Au cours de cette guerre menée par un système de prédation sans précédent qui transforme la planète « privatisée à un niveau global » en lignes de crédit et de « profit », les consciences peuvent et doivent s’éveiller à une nouvelle réalité de possibilités. Celles-ci restent à écrire pour chaque huit milliardième d’humanité dont la vie ne retrouvera d’avenir que par le refus de la grande spoliation en cours. Comment ? Par le "sabordage" de la machine de guerre lancée contre elle comme par le sabotage de la « fabrique du désespoir », le « renversement des dominations » voire le « démantèlement complet et définitif du capitalisme »... Aucune communauté d’entraide, aucune forme de solidarité populaire ne seront épargnés par cette guerre préventive que la « globalisation sécuritaire » livre aux opprimés tant que ceux-ci ne parviennent pas à « construire l’autodéfense populaire ».
Les gestes et actes de foi de chacun au quotidien contribueront-ils à resserrer l’étau de « l’ordre établi » au détriment des dominés ou à son démantèlement, à la libération de « devenirs communs » dans cet intervalle respirant où le pire-toujours-trop-certain ferait place enfin au désirable ?
Fondées par Eric Hazan (1936-2024) en 1998, désormais dirigées par Stella Magliani-Belkacem et Jean Morisot, les éditions de La Fabrique publient, dans un contexte difficile (législation sur « l’apologie du terrorisme », etc.) des ouvrages exigeants, souvent sur de brûlantes lignes de faille ou de fracture. Pourvoyeurs tant de bases théoriques pour ceux qui veulent comprendre leur époque que de "perspectives émancipatrices" et de pistes d’action pour ceux qui aspireraient à un avenir précisément désirable, ils ne participent pas de l’hyperinflation éditoriale d’une industrie du divertissement flattant le tout-à-l'ego mais s’inscrivent dans cette urgence réparatrice rappellée par celui de Mathieu Rigouste : « Nous n’auront jamais que ce que nous saurons prendre, créer et défendre par nous-mêmes.
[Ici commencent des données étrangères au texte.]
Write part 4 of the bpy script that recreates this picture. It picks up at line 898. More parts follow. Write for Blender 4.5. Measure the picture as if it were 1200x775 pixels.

Nous sommes la source et l’horizon ».
Et si un « ordre des choses » enfin juste commençait à la source, par le plus bas et le plus intime, pour s’accomplir et se perpétuer par le plus haut, vers un horizon commun qui cesserait de reculer au fil d’aléatoires avancées aussitôt suivies de régressions et de répressions ? Et si, sans se faire illusion sur « le fond des choses », le seul devoir et devenir incombant à chacun était de contribuer au quotidien à améliorer « le règne humain » ?
Alors, celui-ci ne se déchirerait plus en monstrueuse tumeur belliqueuse du vivant - et en métastases d’un univers aussi invincible que fondamentalement inexploitable et inaccaparable en son perpétuel devenir.
Mathieu Rigouste, La guerre globale contre les peuples – mécanique impériale de l’ordre sécuritaire, La Fabrique, 324 pages, 17 euros.